>> start

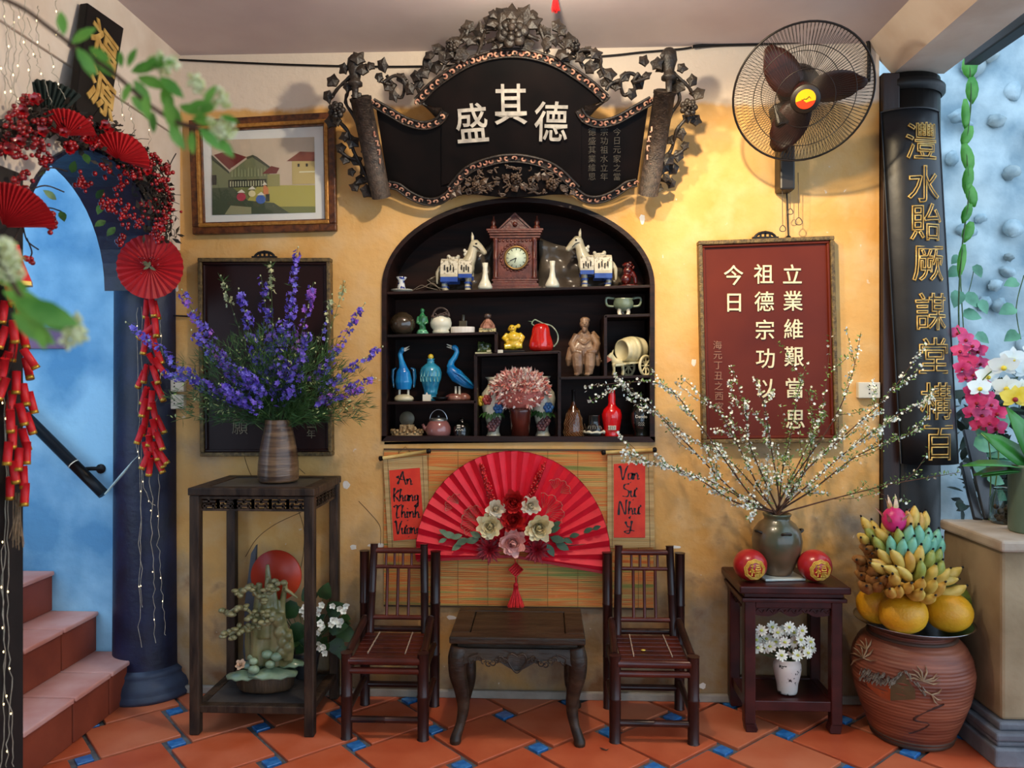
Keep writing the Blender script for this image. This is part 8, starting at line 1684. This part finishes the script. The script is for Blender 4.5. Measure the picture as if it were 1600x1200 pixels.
# ================================================================ FOREGROUND SHRUB BRANCHES (near the camera, entering from the left)
M_FL = mat('fresh_leaf', '#468420', '#80b444', scale=14, rough=.5, sss=.05); M_FBL = mat('green_white_bud', '#c4c674', '#f0ecc0', scale=60, rough=.6)
fb = thing('flowering_shrub', 'out-of-focus leafy branches with greenish white blossoms, near left foreground', 'shrub', (-1.45, -2.45, 0))
def fpt(px, py, y): return P(px, py, y)
b = MB(); root = V(-1.45, -2.45, 0); b.tube(bez([root, V(-1.5, -2.45, .6), V(-1.42, -2.45, 1.2), V(-1.36, -2.45, 1.9), fpt(-60, -30, -2.3)], 6), .012, 8); b.build('trunk', M_BROWNTWIG, fb)
def fbranch(pts, y, leaves, blooms, lab):
    pp_ = [fpt(x, yy, y) for x, yy in pts]; b = MB(); b.tube(bez(pp_, 6), .0035, 6); o = b.build('branch', M_BROWNTWIG, fb)
    for x, yy, a, L_ in leaves:
        q = fpt(x, yy, y + rnd(-.04, .04)); b = MB(); k = (y + D0) / FPX; b.leaf(q, V(math.cos(math.radians(a)), rnd(-.2, .2), math.sin(math.radians(a))), V(rnd(-.3, .3), -1, rnd(0, .5)), L_ * k, L_ * k * .42, 0, .15, 4); b.build('leaf', M_FL, o)
    for x, yy, r in blooms:
        b = MB(); k = (y + D0) / FPX; q = fpt(x, yy, y)
        for j in range(34): v = rvec().normalized(); b.ball(q + v * r * k * rnd(.4, 1), r * k * rnd(.16, .26), 6, 5)
        b.build('blossom_cluster', M_FBL, o)
fbranch([(-60, -30), (30, 10), (75, 42), (125, 80), (165, 105), (190, 125), (235, 165), (275, 190), (310, 200)], -2.3,
        [(100, 55, 95, 38), (112, 68, 40, 48), (120, 75, -55, 46), (130, 80, -70, 44), (140, 75, -30, 40), (150, 92, -40, 46), (190, 105, 100, 30), (200, 105, 70, 34), (205, 112, 15, 50), (215, 120, -20, 52), (210, 125, -60, 44), (205, 130, -120, 34), (220, 110, 40, 44), (235, 105, 20, 40), (250, 120, -40, 48), (255, 135, -70, 50), (262, 150, -90, 52), (262, 160, -60, 46), (280, 165, -20, 44), (270, 185, -80, 46), (265, 195, -60, 44), (290, 170, 20, 40), (300, 185, -10, 44), (312, 200, -45, 44), (340, 215, -50, 40), (300, 205, -90, 36), (320, 165, 60, 36), (310, 178, 30, 40), (205, 150, -45, 44), (225, 150, -80, 40), (240, 175, -100, 34), (345, 180, -20, 30)],
        [(255, 100, 18), (268, 100, 14), (305, 130, 16), (312, 138, 12), (342, 152, 16), (352, 160, 10), (328, 188, 7), (345, 200, 18), (352, 205, 17), (338, 210, 15), (240, 95, 9), (98, 28, 6)], '')
fbranch([(-60, -30), (-70, 200), (-40, 330), (0, 400), (30, 460), (70, 500)], -2.42,
        [(-10, 425, -30, 60), (5, 455, -20, 70), (20, 465, -30, 80), (30, 470, -25, 90), (20, 490, -40, 80), (55, 490, -25, 60), (45, 500, -55, 50), (60, 510, -70, 40), (0, 440, 40, 50)],
        [(8, 385, 20), (20, 400, 18), (0, 410, 20), (25, 425, 14), (10, 430, 16), (115, 515, 20), (125, 525, 16), (108, 530, 16), (118, 500, 12)], '')
# ================================================================ SMALL THINGS
WB_ = bpy.data.objects['wall_back']
M_CHIP = mat('bare_lime_patch', '#d8d0c2', '#e8e2d8', scale=30, rough=.9)
for px, py, w, h in ((1004, 343, 5, 9), (541, 757, 8, 7), (590, 852, 16, 4), (612, 856, 10, 4), (1052, 855, 14, 3), (705, 965, 8, 4), (1084, 566, 5, 7), (276, 450, 4, 8), (1098, 1072, 6, 7), (552, 855, 7, 5)):
    c = P(px, py, -.0006); n = 9; ring = [c + V(w * S(0) * math.cos(2 * PI * k / n) * rnd(.6, 1.1), 0, h * S(0) * math.sin(2 * PI * k / n) * rnd(.6, 1.1)) for k in range(n)]
    b = MB(); b.prism(ring, (0, .0005, 0)); b.build('plaster_chip', M_CHIP, WB_)
b = MB()
for pts in ([(560, 785), (580, 800), (592, 822), (596, 850)], [(375, 640), (380, 700), (392, 740), (405, 760)], [(325, 640), (345, 665), (365, 690)], [(440, 715), (460, 725), (478, 742)], [(385, 870), (400, 840), (430, 820), (470, 800)], [(465, 790), (475, 830), (474, 870), (466, 910)], [(1100, 620), (1105, 700), (1120, 760)]):
    b.tube(bez([P(x + rnd(-2, 2), y + rnd(-2, 2), -.001) for x, y in pts], 5), .0011, 4)
b.build('hairline_cracks', mat('crack_dark', '#4a3424', rough=.9), WB_, kind='stuff')
b = MB(); p, q = P(164, 772, -.2), P(192, 740, -.2); b.tube([p, p.lerp(q, .5), q, P(206, 722, -.2), P(216, 712, -.2)], [.006, .010, .012, .004, .003], 8, flat=.4); tag(b.build('plastic_strip', mat('pale_strip', '#a8c4c8', '#c4dcdc', scale=20, rough=.4)), 'pale plastic strip tied from the handrail end to the blue column', 'strip')
q = PF(944, 1172); b = MB(); b.tube([q + V(-.016, .012, .004), q + V(-.006, -.002, .006), q + V(.008, -.006, .003), q + V(.018, -.004, .008)], [.001, .004, .0045, .001], 7, flat=.4); tag(b.build('dry_leaf', M_BROWNTWIG), 'curled dry brown leaf on the floor tiles between table and right chair', 'leaf')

>> end

• **Your objective**
Quote the material in full and exactly; do not carry over its pictures.

• **Task response**
Keep writing the Blender script for this image. This is part 8, starting at line 1684. This part finishes the script. The script is for Blender 4.5. Measure the picture as if it were 1600x1200 pixels.
# ================================================================ FOREGROUND SHRUB BRANCHES (near the camera, entering from the left)
M_FL = mat('fresh_leaf', '#468420', '#80b444', scale=14, rough=.5, sss=.05); M_FBL = mat('green_white_bud', '#c4c674', '#f0ecc0', scale=60, rough=.6)
fb = thing('flowering_shrub', 'out-of-focus leafy branches with greenish white blossoms, near left foreground', 'shrub', (-1.45, -2.45, 0))
def fpt(px, py, y): return P(px, py, y)
b = MB(); root = V(-1.45, -2.45, 0); b.tube(bez([root, V(-1.5, -2.45, .6), V(-1.42, -2.45, 1.2), V(-1.36, -2.45, 1.9), fpt(-60, -30, -2.3)], 6), .012, 8); b.build('trunk', M_BROWNTWIG, fb)
def fbranch(pts, y, leaves, blooms, lab):
    pp_ = [fpt(x, yy, y) for x, yy in pts]; b = MB(); b.tube(bez(pp_, 6), .0035, 6); o = b.build('branch', M_BROWNTWIG, fb)
    for x, yy, a, L_ in leaves:
        q = fpt(x, yy, y + rnd(-.04, .04)); b = MB(); k = (y + D0) / FPX; b.leaf(q, V(math.cos(math.radians(a)), rnd(-.2, .2), math.sin(math.radians(a))), V(rnd(-.3, .3), -1, rnd(0, .5)), L_ * k, L_ * k * .42, 0, .15, 4); b.build('leaf', M_FL, o)
    for x, yy, r in blooms:
        b = MB(); k = (y + D0) / FPX; q = fpt(x, yy, y)
        for j in range(34): v = rvec().normalized(); b.ball(q + v * r * k * rnd(.4, 1), r * k * rnd(.16, .26), 6, 5)
        b.build('blossom_cluster', M_FBL, o)
fbranch([(-60, -30), (30, 10), (75, 42), (125, 80), (165, 105), (190, 125), (235, 165), (275, 190), (310, 200)], -2.3,
        [(100, 55, 95, 38), (112, 68, 40, 48), (120, 75, -55, 46), (130, 80, -70, 44), (140, 75, -30, 40), (150, 92, -40, 46), (190, 105, 100, 30), (200, 105, 70, 34), (205, 112, 15, 50), (215, 120, -20, 52), (210, 125, -60, 44), (205, 130, -120, 34), (220, 110, 40, 44), (235, 105, 20, 40), (250, 120, -40, 48), (255, 135, -70, 50), (262, 150, -90, 52), (262, 160, -60, 46), (280, 165, -20, 44), (270, 185, -80, 46), (265, 195, -60, 44), (290, 170, 20, 40), (300, 185, -10, 44), (312, 200, -45, 44), (340, 215, -50, 40), (300, 205, -90, 36), (320, 165, 60, 36), (310, 178, 30, 40), (205, 150, -45, 44), (225, 150, -80, 40), (240, 175, -100, 34), (345, 180, -20, 30)],
        [(255, 100, 18), (268, 100, 14), (305, 130, 16), (312, 138, 12), (342, 152, 16), (352, 160, 10), (328, 188, 7), (345, 200, 18), (352, 205, 17), (338, 210, 15), (240, 95, 9), (98, 28, 6)], '')
fbranch([(-60, -30), (-70, 200), (-40, 330), (0, 400), (30, 460), (70, 500)], -2.42,
        [(-10, 425, -30, 60), (5, 455, -20, 70), (20, 465, -30, 80), (30, 470, -25, 90), (20, 490, -40, 80), (55, 490, -25, 60), (45, 500, -55, 50), (60, 510, -70, 40), (0, 440, 40, 50)],
        [(8, 385, 20), (20, 400, 18), (0, 410, 20), (25, 425, 14), (10, 430, 16), (115, 515, 20), (125, 525, 16), (108, 530, 16), (118, 500, 12)], '')
# ================================================================ SMALL THINGS
WB_ = bpy.data.objects['wall_back']
M_CHIP = mat('bare_lime_patch', '#d8d0c2', '#e8e2d8', scale=30, rough=.9)
for px, py, w, h in ((1004, 343, 5, 9), (541, 757, 8, 7), (590, 852, 16, 4), (612, 856, 10, 4), (1052, 855, 14, 3), (705, 965, 8, 4), (1084, 566, 5, 7), (276, 450, 4, 8), (1098, 1072, 6, 7), (552, 855, 7, 5)):
    c = P(px, py, -.0006); n = 9; ring = [c + V(w * S(0) * math.cos(2 * PI * k / n) * rnd(.6, 1.1), 0, h * S(0) * math.sin(2 * PI * k / n) * rnd(.6, 1.1)) for k in range(n)]
    b = MB(); b.prism(ring, (0, .0005, 0)); b.build('plaster_chip', M_CHIP, WB_)
b = MB()
for pts in ([(560, 785), (580, 800), (592, 822), (596, 850)], [(375, 640), (380, 700), (392, 740), (405, 760)], [(325, 640), (345, 665), (365, 690)], [(440, 715), (460, 725), (478, 742)], [(385, 870), (400, 840), (430, 820), (470, 800)], [(465, 790), (475, 830), (474, 870), (466, 910)], [(1100, 620), (1105, 700), (1120, 760)]):
    b.tube(bez([P(x + rnd(-2, 2), y + rnd(-2, 2), -.001) for x, y in pts], 5), .0011, 4)
b.build('hairline_cracks', mat('crack_dark', '#4a3424', rough=.9), WB_, kind='stuff')
b = MB(); p, q = P(164, 772, -.2), P(192, 740, -.2); b.tube([p, p.lerp(q, .5), q, P(206, 722, -.2), P(216, 712, -.2)], [.006, .010, .012, .004, .003], 8, flat=.4); tag(b.build('plastic_strip', mat('pale_strip', '#a8c4c8', '#c4dcdc', scale=20, rough=.4)), 'pale plastic strip tied from the handrail end to the blue column', 'strip')
q = PF(944, 1172); b = MB(); b.tube([q + V(-.016, .012, .004), q + V(-.006, -.002, .006), q + V(.008, -.006, .003), q + V(.018, -.004, .008)], [.001, .004, .0045, .001], 7, flat=.4); tag(b.build('dry_leaf', M_BROWNTWIG), 'curled dry brown leaf on the floor tiles between table and right chair', 'leaf')